Not a good election for gays

Nov 09, 2008 14:28

While President-elect Obama may be a vindication of Martin Luther King's vision, another group with a long history of oppression did very badly out of the US elections.

Connecticut voters rejected calling a Constitutional Convention to overturn same-sex marriage (59% to 41%) and the Democrats getting control of the New York State Senate for the first time in decades is hopeful for same-sex marriage in that State.

Apart from that, it was generally a very bad election for gay rights. Arkansas voted to ban unmarried couples from being foster parents (57% to 43%). Florida voted to ban same-sex marriage (62% to 38%), as did Arizona (56% to 44%), the only State where such a ban (clearly cast too widely, since the failed version banned legal recognition of all non-married couples) had previously failed at the polls. Most disappointingly, so did California (52% to 48%).

The voter turnout drive among African-American voters probably pushed the California ban over the top: that's the irony of Obama's victory: Had black turnout matched levels of previous elections, the vote on the gay-marriage ban-which trailed in the polls for much of the summer-would have been much closer. It might even have failed. Looking more closely at the exit polls, in California, African-American voters were the demographic group most opposed to same-sex marriage.

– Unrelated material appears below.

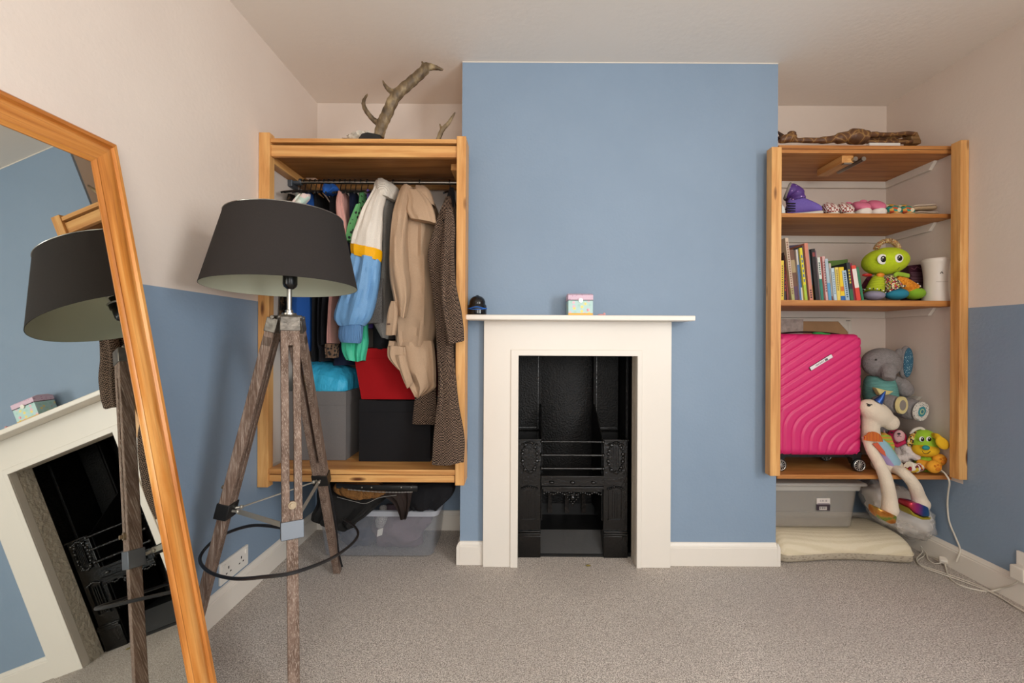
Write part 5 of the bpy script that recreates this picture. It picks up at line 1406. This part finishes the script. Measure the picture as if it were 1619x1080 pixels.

Exit polls suggest Obama received less GBLT support than Kerry in 2004, while McCain received more than any Republican nominee since pollsters started asking the question. The defeat of various moderate Republicans also lessens the pro-gay voices in the Republican caucus.

Yes, gays got a mention in Obama's victory speech. But Sen. Obama (now President-elect) already said he will go slowly on "Don’t Ask, Don’t Tell” and opposes same-sex marriage on religious grounds. Obama was also the best-funded candidate in US political history: mainstream gay rights organisations raising money for his campaign when civic equality for gays was up against the best-funded issues campaign ever was a monstrous misapplication of scarce time and effort.

The Democratic political establishment has delivered some benefits to gays, but has conspicuously failed to deliver big ones. Instead, supporting the Defense of Marriage Act and coming up with "Don't Ask, Don't Tell". The mainstream gay lobbyists may have jobs and access from that political establishment, but actual benefits for the people they are supposed to be speaking for are pretty thin.

And not pushing civic equality for gays is an easy way to show how "mainstream" one is. If the Defense of Marriage Act is still law come November 2010, there will be one group for whom the promise of change you can believe in will ring very hollow.